What Search Engines Want

By
(9.10.2009)

In explaining Search Engine Optimization (SEO) to prospects and clients alike it seems that there are a lot of companies that look at search engines and SEO as a mystical realm where one only hopes to rank well. Because of this, I have decided to try to simplify the concept of how search engines work so that the methods for search engine optimization and the varying importance of each method can have better context.

After everything is said and done the goal of search engines is simple: To provide searchers with the absolute most accurate, high quality, relevant results to any search performed. Well, how do they go about doing this?

First, search engines crawl and index content from websites to figure out what the specific pages on a website are all about. By analyzing the words used, how often they are used and many other criteria, the search engines make their own determinations on what each web page is about. So, if a web page is focused on a new species of baboon the content should actually be focused on this mysterious baboon. On-site or on-page search engine optimization focuses on making sure that search engines will get the right idea on what a page really is about (no faking, no spoofing, no cheating).

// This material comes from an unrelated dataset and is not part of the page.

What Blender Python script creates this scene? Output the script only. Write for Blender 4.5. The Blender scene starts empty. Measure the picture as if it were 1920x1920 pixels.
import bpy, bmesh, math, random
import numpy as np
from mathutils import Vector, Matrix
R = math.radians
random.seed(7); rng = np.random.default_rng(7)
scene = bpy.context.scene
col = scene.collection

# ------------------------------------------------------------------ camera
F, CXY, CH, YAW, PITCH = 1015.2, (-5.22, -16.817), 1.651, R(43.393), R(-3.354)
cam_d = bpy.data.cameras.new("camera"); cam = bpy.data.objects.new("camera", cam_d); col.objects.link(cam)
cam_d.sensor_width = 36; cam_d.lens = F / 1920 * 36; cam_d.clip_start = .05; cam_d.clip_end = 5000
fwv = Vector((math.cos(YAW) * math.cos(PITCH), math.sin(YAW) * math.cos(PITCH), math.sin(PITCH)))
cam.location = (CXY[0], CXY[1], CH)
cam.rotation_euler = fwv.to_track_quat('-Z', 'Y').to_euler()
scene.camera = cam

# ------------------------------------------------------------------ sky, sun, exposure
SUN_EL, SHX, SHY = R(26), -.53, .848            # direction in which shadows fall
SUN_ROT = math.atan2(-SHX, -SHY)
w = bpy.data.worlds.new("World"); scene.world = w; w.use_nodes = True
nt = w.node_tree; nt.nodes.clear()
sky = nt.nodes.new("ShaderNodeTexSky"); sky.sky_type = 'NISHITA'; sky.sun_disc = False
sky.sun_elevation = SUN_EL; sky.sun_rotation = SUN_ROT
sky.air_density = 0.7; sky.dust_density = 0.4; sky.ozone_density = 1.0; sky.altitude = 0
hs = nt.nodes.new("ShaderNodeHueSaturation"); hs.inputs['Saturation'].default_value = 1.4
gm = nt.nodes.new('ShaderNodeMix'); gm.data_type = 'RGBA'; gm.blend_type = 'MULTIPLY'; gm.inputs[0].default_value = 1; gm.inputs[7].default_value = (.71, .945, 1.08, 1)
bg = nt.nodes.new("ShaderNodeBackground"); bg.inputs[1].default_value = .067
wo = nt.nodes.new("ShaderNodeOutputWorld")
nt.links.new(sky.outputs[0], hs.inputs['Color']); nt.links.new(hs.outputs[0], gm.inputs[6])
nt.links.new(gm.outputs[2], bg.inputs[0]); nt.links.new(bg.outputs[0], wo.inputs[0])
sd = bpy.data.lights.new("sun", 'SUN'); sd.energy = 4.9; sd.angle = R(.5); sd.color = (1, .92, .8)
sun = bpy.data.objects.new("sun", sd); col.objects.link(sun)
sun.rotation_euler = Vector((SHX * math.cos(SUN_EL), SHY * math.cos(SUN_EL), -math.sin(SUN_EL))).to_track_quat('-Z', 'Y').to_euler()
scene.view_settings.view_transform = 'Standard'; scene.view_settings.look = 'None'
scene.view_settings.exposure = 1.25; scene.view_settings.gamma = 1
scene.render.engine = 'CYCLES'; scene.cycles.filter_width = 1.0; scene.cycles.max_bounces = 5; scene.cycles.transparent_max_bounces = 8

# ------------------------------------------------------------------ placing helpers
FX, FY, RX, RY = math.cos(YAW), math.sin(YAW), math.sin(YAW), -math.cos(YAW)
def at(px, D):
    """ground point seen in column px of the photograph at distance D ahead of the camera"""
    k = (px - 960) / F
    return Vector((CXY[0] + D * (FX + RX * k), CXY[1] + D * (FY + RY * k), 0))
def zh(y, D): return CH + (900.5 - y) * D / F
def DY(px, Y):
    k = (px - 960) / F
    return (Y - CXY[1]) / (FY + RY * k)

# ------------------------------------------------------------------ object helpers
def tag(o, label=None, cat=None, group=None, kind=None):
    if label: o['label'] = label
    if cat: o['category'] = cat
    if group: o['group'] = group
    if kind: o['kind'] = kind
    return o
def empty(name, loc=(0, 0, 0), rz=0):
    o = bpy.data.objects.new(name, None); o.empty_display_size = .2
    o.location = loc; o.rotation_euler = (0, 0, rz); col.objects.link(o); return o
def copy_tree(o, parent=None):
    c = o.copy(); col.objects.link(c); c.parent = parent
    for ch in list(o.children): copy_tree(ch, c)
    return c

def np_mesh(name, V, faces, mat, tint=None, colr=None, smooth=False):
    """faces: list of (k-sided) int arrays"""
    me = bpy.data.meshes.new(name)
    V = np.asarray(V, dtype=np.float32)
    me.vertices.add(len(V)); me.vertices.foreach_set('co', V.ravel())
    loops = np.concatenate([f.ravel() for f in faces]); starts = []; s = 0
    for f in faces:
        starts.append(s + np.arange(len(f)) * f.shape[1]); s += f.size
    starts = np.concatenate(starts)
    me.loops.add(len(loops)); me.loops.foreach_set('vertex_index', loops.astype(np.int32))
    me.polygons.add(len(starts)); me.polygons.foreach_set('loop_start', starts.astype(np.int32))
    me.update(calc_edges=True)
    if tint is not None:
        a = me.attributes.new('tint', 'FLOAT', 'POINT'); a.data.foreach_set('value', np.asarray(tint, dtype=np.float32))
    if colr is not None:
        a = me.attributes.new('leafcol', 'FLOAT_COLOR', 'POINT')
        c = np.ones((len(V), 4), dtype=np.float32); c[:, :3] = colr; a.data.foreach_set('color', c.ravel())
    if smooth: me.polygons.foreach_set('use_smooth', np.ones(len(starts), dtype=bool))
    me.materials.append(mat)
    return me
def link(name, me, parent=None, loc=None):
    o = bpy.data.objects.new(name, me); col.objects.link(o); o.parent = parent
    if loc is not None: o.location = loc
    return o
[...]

Now, step into Google's (or Bing's or Yahoo's) shoes. If you know that there are thousands, or even millions of pages out there who want their website to be seen above all other sites, would you trust them when the content on their page says it is about bumpy the baboon? My answer would be: "Sort of..." It is just like having a salesperson come to your door and make claims about a product they are selling. You may suspect that they are telling the truth, but you would most likely feel skeptical and need to research it further to feel confident.

The ways that search engines make sure a website is relevant, accurate and high quality for a specific search term are by looking at factors a website can't fake very easily. The first of these methods is what I call "checking references." I know if the salesman above claims some things that sound like they might be beneficial and I am interested I am going to want some references, and the more the better. Search engines want as many of these as they can get. They won't be satisfied with just a few references and they have to come from other trusted sources that the search engines already believe are credible. Since search engines crawl websites the way they check these references are by finding other websites that are linking back to the website in question.

Since search engines care about relevancy and quality related to a search being performed when checking references search engines are considering:

  1. How much does the search engine trust the reference (how many other high quality sites are linking to the reference site)?
  2. What is the content on the page that links back to the site in question?
  3. What is the text surrounding the link back to the site in question?

Assuming that many of the references checked are good and show that the page must indeed be about bumpy the baboon the search engines will increase the relevancy and quality score for the page, leading to the page coming up higher in the results when people search for "new baboon species" (this may actually be an interesting search... I don't know since the baboon thing was just a possible topic that jumped into my head). The practice of building links from external websites back to your own is called link-building and is the major method (and I would argure the most important) of off-site or off-page SEO.

Finally, because the best search engines are very tenacious at finding great results they are going to also consider websites that get a lot of traffic as more important than websites that get little traffic. It makes sense that if everyone is going to one coffee shop instead of another that the one with the line of people is probably better.

Now, I realize that the search engines' algorithms are very complex and that only the insiders know the true secrets to the nuances of the algorithms. Even so, from all my experience it really comes down to a logical explanation of what makes sense in order for search engines to provide the very best, most accurate, high quality results for a specific search.